We are asked to find smallest normal subgroup of $S_4$ which contains $\langle(1,3,2,4)\rangle = H$.
I know that a subgroup $G$ is normal if: $$\forall x \in S_4, xH = Hx$$
I know that $H$ contains at least $4$ elements generated by $\langle(1,3,2,4)\rangle$. I don't know, however, how should I know which elements should be added from $S_4$.

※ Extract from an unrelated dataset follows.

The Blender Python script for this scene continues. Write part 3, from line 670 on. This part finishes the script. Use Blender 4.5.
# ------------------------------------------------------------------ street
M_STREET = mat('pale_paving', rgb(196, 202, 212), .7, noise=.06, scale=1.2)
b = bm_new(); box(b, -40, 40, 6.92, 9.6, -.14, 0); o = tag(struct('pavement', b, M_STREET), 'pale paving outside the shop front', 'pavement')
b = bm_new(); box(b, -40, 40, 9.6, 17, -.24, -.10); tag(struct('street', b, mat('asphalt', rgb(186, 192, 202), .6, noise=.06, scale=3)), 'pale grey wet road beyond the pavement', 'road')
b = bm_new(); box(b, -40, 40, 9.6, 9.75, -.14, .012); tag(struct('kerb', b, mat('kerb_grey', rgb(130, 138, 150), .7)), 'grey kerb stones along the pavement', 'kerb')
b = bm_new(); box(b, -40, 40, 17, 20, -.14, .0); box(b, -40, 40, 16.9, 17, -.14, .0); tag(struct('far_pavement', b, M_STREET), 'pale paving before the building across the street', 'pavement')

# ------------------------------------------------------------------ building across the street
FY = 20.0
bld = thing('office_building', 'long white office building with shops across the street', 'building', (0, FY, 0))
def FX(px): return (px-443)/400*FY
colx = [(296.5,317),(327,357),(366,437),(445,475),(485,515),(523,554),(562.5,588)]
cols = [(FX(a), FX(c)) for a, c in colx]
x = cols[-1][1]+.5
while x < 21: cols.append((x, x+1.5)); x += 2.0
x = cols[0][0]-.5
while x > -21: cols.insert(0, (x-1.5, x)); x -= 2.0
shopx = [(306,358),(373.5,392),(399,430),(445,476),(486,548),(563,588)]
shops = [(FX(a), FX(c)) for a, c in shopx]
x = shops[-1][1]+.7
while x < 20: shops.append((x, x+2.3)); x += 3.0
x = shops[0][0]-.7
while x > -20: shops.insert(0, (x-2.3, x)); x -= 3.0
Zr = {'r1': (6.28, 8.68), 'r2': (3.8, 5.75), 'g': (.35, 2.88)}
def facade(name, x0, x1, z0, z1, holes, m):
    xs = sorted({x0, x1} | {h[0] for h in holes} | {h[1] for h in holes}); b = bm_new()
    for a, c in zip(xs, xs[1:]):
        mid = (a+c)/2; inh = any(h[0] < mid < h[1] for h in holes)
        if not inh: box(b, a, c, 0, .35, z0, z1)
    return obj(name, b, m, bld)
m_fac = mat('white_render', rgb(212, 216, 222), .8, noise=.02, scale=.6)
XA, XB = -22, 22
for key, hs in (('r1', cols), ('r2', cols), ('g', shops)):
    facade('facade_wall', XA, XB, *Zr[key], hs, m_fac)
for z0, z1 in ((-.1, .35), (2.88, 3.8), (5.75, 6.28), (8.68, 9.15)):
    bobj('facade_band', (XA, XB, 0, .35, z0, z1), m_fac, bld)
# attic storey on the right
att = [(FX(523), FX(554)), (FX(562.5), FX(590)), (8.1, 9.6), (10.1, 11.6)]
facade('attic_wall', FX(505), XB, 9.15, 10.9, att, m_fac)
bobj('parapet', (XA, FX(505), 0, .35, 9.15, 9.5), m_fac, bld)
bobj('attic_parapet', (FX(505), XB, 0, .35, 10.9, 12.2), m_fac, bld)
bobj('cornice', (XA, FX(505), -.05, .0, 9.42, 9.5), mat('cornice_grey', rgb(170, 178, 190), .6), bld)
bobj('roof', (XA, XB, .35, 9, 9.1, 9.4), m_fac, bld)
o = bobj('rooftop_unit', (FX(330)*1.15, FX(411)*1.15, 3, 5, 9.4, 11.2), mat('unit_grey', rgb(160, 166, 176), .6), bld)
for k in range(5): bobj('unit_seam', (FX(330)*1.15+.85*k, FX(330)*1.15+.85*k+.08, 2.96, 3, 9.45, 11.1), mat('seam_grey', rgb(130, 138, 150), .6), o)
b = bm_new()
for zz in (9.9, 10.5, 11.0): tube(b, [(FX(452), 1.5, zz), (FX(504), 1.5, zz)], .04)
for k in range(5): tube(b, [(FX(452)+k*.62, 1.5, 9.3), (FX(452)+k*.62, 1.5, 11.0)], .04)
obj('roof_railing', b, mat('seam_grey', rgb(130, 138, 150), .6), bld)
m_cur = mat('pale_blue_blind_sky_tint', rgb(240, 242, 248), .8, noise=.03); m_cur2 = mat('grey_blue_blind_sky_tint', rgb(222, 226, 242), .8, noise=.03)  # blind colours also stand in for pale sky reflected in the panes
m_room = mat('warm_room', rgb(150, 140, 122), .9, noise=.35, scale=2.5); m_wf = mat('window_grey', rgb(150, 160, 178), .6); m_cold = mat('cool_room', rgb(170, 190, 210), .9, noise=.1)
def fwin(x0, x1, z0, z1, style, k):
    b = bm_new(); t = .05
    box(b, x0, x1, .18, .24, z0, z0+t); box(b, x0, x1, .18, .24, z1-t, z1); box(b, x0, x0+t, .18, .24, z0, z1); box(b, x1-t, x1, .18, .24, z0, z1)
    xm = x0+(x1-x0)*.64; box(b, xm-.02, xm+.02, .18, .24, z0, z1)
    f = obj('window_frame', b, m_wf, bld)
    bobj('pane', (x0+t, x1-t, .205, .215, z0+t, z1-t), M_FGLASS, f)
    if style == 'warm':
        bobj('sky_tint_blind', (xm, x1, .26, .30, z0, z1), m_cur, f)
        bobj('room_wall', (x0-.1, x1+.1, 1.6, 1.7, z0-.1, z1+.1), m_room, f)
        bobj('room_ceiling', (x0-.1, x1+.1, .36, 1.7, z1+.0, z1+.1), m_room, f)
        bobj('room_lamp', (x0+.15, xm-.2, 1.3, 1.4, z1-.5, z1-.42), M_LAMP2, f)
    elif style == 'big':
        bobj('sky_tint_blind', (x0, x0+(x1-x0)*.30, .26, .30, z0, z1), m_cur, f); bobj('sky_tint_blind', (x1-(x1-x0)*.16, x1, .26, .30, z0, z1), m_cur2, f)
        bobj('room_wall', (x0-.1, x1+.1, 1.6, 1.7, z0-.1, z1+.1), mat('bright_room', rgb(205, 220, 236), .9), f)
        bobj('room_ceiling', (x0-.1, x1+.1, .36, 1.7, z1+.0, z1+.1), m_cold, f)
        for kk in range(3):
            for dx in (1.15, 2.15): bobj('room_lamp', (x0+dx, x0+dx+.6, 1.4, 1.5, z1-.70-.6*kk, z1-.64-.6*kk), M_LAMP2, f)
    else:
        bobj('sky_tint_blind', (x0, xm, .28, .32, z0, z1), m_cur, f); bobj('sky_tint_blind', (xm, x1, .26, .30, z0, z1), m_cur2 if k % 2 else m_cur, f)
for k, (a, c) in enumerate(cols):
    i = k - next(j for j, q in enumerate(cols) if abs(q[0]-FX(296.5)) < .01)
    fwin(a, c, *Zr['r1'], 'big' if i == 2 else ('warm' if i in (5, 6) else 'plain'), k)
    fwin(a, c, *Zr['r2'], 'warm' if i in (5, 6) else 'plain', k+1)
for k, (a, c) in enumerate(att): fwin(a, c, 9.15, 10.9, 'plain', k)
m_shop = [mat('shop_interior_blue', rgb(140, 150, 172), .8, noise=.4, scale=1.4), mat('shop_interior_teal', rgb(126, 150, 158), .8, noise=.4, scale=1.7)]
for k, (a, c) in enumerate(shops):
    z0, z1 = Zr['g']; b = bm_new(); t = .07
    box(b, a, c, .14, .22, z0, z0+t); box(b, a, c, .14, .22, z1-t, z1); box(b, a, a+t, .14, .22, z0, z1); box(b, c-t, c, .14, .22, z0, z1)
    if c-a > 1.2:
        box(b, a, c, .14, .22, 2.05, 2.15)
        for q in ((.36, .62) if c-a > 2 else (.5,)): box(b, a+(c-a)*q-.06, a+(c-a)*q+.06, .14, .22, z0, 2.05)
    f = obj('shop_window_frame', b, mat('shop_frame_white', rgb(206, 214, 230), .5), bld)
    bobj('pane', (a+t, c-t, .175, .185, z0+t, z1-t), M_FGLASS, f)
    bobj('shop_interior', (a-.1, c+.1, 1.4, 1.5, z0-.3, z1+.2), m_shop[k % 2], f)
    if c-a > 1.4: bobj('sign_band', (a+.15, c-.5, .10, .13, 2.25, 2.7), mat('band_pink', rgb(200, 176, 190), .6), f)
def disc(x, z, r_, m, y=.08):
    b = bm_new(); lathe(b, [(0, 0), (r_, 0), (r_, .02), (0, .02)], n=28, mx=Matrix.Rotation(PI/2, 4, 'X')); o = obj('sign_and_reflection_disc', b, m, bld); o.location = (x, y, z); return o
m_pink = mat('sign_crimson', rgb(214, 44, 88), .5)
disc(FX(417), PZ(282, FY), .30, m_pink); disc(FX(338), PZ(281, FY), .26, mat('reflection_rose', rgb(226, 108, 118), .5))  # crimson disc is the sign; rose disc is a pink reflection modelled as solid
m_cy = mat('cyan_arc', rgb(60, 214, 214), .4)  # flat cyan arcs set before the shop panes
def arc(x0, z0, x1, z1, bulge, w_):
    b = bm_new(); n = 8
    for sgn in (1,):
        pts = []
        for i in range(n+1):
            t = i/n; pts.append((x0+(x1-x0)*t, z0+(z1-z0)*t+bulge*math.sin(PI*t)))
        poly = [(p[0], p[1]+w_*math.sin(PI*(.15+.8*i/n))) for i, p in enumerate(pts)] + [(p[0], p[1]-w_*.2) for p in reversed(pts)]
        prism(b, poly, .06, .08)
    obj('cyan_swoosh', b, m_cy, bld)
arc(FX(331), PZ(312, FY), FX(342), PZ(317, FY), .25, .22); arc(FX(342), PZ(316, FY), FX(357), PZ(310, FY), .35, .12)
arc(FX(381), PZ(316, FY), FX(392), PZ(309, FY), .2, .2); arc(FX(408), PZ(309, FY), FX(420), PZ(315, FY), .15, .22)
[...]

We already know the nontrivial proper normal subgroups of $S_4$, namely $A_4$ and $V_4$. Since $V_4$ has only elements of order $2$ and $1$, and $(1324)$ is not in $A_4$, the smallest normal subgroup containing $H$ must be $S_4$.
Reference:
If there is a $4$-cycle and the group is normal, then it needs to contain any other $4$-cycle. (To see this, consider an element $g$ that maps elements of your $4$-cycle $c$ into $x_1, x_2, x_3, x_4$. Then $gcg^{-1}$ is the $4$-cycle $(x_1, x_2, x_3, x_4)$.)
You can easily show that $4$-cycles generate all of $S_4$.
(Note that $(1,2,3,4)\,(1,3,2,4)\,(1,2,3,4)$ is the $2$-cycle $(2,3)$ so any $2$-cycle must be included.)